Maybe I'm naive, but I don't understand either politically or intellectually why prominent politicians and intellectuals are saying and behaving as they are. First,
President Obama
Let me explain. I think what Obama said he would do is both good and extremely important. But trying to achieve everything he said he would--fix the economy, improve health care, ameliorate the education system, slow climate change, stabilize Afghanistan, and so on--is incredibly ambitious. And promising accomplishments in all of these fields is politically dangerous. Despite the difficulties, a failure (and I will be pleasantly surprised if he succeeds on all fronts) could be held against him and could cause his being voted out of office in 2012.
Obama must walk a fine line between hope and realism, and it just seems that his non-State of the Union address fell too far away from the realistic side.
Republicans
Lately, Republicans' and conservatives' statements have seemed incredibly vacuous. Take, for example, this editorial by Charles Krauthammer about Obama's non-SOTU. You would think, it being an opinion piece, that Krauthammer would explain what he thinks and why he thinks it. Not so. He merely describes Obama's plans in a negative fashion:
Conservatives take a dim view of the regulation-bound, economically sclerotic, socially stagnant, nanny state that is the European Union. Nonetheless, Obama is ascendant and has the personal mandate to take the country where he wishes. He has laid out boldly the Brussels-bound path he wants to take.
Let the debate begin.
"Let the debate begin." That's funny. One would think that Krauthammer would want to take part in that debate, but evidently not. 'Because it makes us look like Belgium' is not a good reason to oppose universal health care, limiting greenhouse-gas emissions, and providing college educations.
And claims that Obama is a socialist because he's raising taxes to Clinton-era levels are ridiculous. Ditto on claims of class warfare. No, what we've had, where "each family in the bottom 80 percent of the income distribution was effectively sending a $10,000 check, every year, to the top 1 percent of earners," was class warfare.
The sad thing is that there are legitimate arguments to be made. But Republicans seem to be unable to make them.
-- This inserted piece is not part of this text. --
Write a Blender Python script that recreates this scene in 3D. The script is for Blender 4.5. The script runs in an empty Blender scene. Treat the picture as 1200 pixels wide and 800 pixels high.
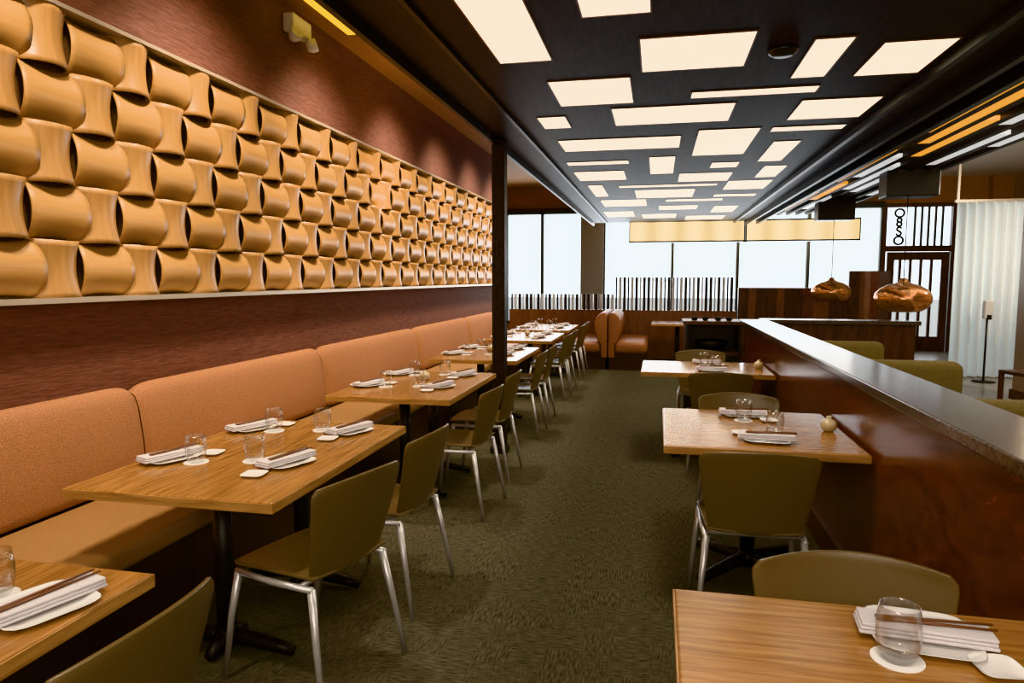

You cannot say that we should not do everything Obama wants because you're concerned about the national debt: you presided over its near doubling over the past five years. And you need to provide an alternative plan. Besides tax cuts. Because they obviously have not worked.
Lewis Black used to joke that the Republican Party was the party of bad ideas and the Democrats were the party of no ideas. For now, at least, the tables seem to have turned.
1 comment:
1) i agree with the part on the GOP
2) I disagree with the first part on Obama. This is the problem that I see with the USA: people do not hold their leaders accountable to enough. The President is currently viewed as the highest office in the USA. Therefore, he or she has the largest amount of responsibilities and also the greatest accountability. There are many problems that the country currently faces. They many not have been caused by the Obama administration but now that Obama is President, it is his duty to the American people to fix them, not one, not two, but all of them. To some, this may be unrealistic or overly ambitious but his job is to fix these problems nevertheless. All of the issues that you mentioned are pressing issues where time is most certainly of the essence. To wait could (and most certainly would) make matters far worse in the future. I am glad that Obama is fully realizing his responsibilities as President and to the American people by doing his best to fix these issues. While human beings or the world may never be perfect, that is no reason not to try.